## Your goal
Reproduce the listing below exactly. Pictures do not belong in the copy.

········

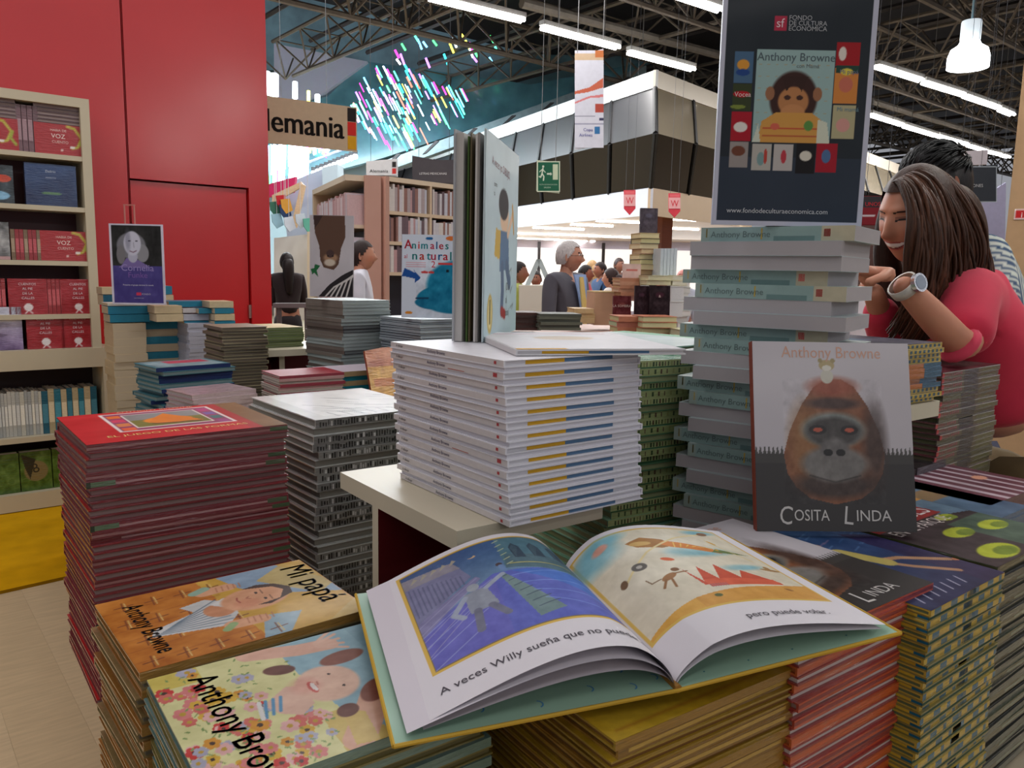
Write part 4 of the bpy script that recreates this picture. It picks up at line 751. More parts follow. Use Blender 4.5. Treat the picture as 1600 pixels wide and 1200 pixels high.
# ================================================================ MI PAPA / MI MAMA stacks
def papa_art(w_, h_):
    a = Art(w_, h_, 210, (196, 118, 34))      # u runs along the stack front, lettering reads from the far right
    a.poly([(.52, 0), (1, 0), (1, 1), (.45, 1)], (206, 160, 56)); a.poly([(.5, .0), (.62, .0), (.74, .22), (.58, .28)], (150, 176, 190)); a.poly([(.6, .75), (.72, .55), (1, .35), (1, .6), (.86, 1), (.55, 1)], (140, 164, 188)); a.poly([(.7, .8), (.9, .4), (1, .5), (1, .8), (.9, 1)], (212, 176, 90), .8); a.poly([(.8, .0), (1, 0), (1, .2)], (206, 170, 80))
    k = ((a.U < .5*w_)).astype(float); a.noise(34, 9, 2, k)
    for i in range(5):
        for j in range(4):
            x = .06+.13*i+.03*(j % 2); y = .08+.26*j
            if x < .6: a.line([(x-.03, y), (x+.05, y+.015)], .006, (110, 50, 24)); a.line([(x, y-.06), (x+.01, y+.07)], .005, (120, 60, 28)); a.line([(x+.015, y-.05), (x+.02, y+.06)], .005, (224, 190, 120))
    for i in range(6): a.line([(0, .14*i+.1), (.5, .14*i+.16)], .004, (140, 70, 24), .5)
    # robe opening with striped shirt, then head in side view
    a.poly([(.12, .36), (.42, .27), (.50, .40), (.52, .56), (.42, .70), (.30, .66), (.34, .55), (.14, .44)], (206, 206, 206))
    for i in range(9): a.line([(.15+i*.012, .37+i*.012), (.46, .30+i*.045)], .006, (104, 124, 140))
    a.ell(.44, .50, .07, .075, (206, 140, 100)); a.poly([(.42, .60), (.5, .66), (.53, .56), (.5, .42), (.47, .52)], (222, 220, 218))
    a.ell(.62, .55, .16, .13, (222, 162, 122), 8); a.poly([(.60, .44), (.66, .42), (.79, .50), (.81, .6), (.76, .70), (.68, .74), (.6, .72), (.74, .66), (.77, .58), (.72, .47)], (70, 46, 38)); a.ell(.57, .50, .06, .05, (214, 138, 104), al=.6, soft=.6)
    for x, y in ((.66, .51), (.645, .62)): a.ell(x, y, .014, .008, (60, 44, 40), 80); a.line([(x+.025, y-.03), (x+.03, y+.035)], .004, (110, 70, 52))
    a.line([(.60, .555), (.585, .575), (.60, .59)], .006, (170, 100, 76)); a.line([(.545, .53), (.54, .57), (.55, .61)], .006, (160, 70, 60))
    for y0, s_ in ((.80, 1), (.26, -1)): a.line([(.44, y0-.0), (.56, y0+.01*s_)], .085, (222, 164, 126)); [a.line([(.5+.028*q, y0-.03), (.51+.028*q, y0+.04)], .005, (184, 122, 90)) for q in range(5)]
    a.line([(.40, .82), (.46, .86)], .05, (150, 180, 160)); a.line([(.40, .22), (.44, .27)], .04, (150, 176, 120))
    a.noise(14, 30, 5); a.noise(16, 8, 9); a.C = a.C*.84
    [(a.text('Mi papá', .855+d_, .90, h_*.25, (34, 30, 28), -90, 'l', .86), a.text('Anthony Browne', .09+d_, .86, h_*.155, (34, 28, 26), -89, 'l', .66)) for d_ in (0, .004)]; return a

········

## Solution for this task
Write part 4 of the bpy script that recreates this picture. It picks up at line 751. More parts follow. Use Blender 4.5. Treat the picture as 1600 pixels wide and 1200 pixels high.
# ================================================================ MI PAPA / MI MAMA stacks
def papa_art(w_, h_):
    a = Art(w_, h_, 210, (196, 118, 34))      # u runs along the stack front, lettering reads from the far right
    a.poly([(.52, 0), (1, 0), (1, 1), (.45, 1)], (206, 160, 56)); a.poly([(.5, .0), (.62, .0), (.74, .22), (.58, .28)], (150, 176, 190)); a.poly([(.6, .75), (.72, .55), (1, .35), (1, .6), (.86, 1), (.55, 1)], (140, 164, 188)); a.poly([(.7, .8), (.9, .4), (1, .5), (1, .8), (.9, 1)], (212, 176, 90), .8); a.poly([(.8, .0), (1, 0), (1, .2)], (206, 170, 80))
    k = ((a.U < .5*w_)).astype(float); a.noise(34, 9, 2, k)
    for i in range(5):
        for j in range(4):
            x = .06+.13*i+.03*(j % 2); y = .08+.26*j
            if x < .6: a.line([(x-.03, y), (x+.05, y+.015)], .006, (110, 50, 24)); a.line([(x, y-.06), (x+.01, y+.07)], .005, (120, 60, 28)); a.line([(x+.015, y-.05), (x+.02, y+.06)], .005, (224, 190, 120))
    for i in range(6): a.line([(0, .14*i+.1), (.5, .14*i+.16)], .004, (140, 70, 24), .5)
    # robe opening with striped shirt, then head in side view
    a.poly([(.12, .36), (.42, .27), (.50, .40), (.52, .56), (.42, .70), (.30, .66), (.34, .55), (.14, .44)], (206, 206, 206))
    for i in range(9): a.line([(.15+i*.012, .37+i*.012), (.46, .30+i*.045)], .006, (104, 124, 140))
    a.ell(.44, .50, .07, .075, (206, 140, 100)); a.poly([(.42, .60), (.5, .66), (.53, .56), (.5, .42), (.47, .52)], (222, 220, 218))
    a.ell(.62, .55, .16, .13, (222, 162, 122), 8); a.poly([(.60, .44), (.66, .42), (.79, .50), (.81, .6), (.76, .70), (.68, .74), (.6, .72), (.74, .66), (.77, .58), (.72, .47)], (70, 46, 38)); a.ell(.57, .50, .06, .05, (214, 138, 104), al=.6, soft=.6)
    for x, y in ((.66, .51), (.645, .62)): a.ell(x, y, .014, .008, (60, 44, 40), 80); a.line([(x+.025, y-.03), (x+.03, y+.035)], .004, (110, 70, 52))
    a.line([(.60, .555), (.585, .575), (.60, .59)], .006, (170, 100, 76)); a.line([(.545, .53), (.54, .57), (.55, .61)], .006, (160, 70, 60))
    for y0, s_ in ((.80, 1), (.26, -1)): a.line([(.44, y0-.0), (.56, y0+.01*s_)], .085, (222, 164, 126)); [a.line([(.5+.028*q, y0-.03), (.51+.028*q, y0+.04)], .005, (184, 122, 90)) for q in range(5)]
    a.line([(.40, .82), (.46, .86)], .05, (150, 180, 160)); a.line([(.40, .22), (.44, .27)], .04, (150, 176, 120))
    a.noise(14, 30, 5); a.noise(16, 8, 9); a.C = a.C*.84
    [(a.text('Mi papá', .855+d_, .90, h_*.25, (34, 30, 28), -90, 'l', .86), a.text('Anthony Browne', .09+d_, .86, h_*.155, (34, 28, 26), -89, 'l', .66)) for d_ in (0, .004)]; return a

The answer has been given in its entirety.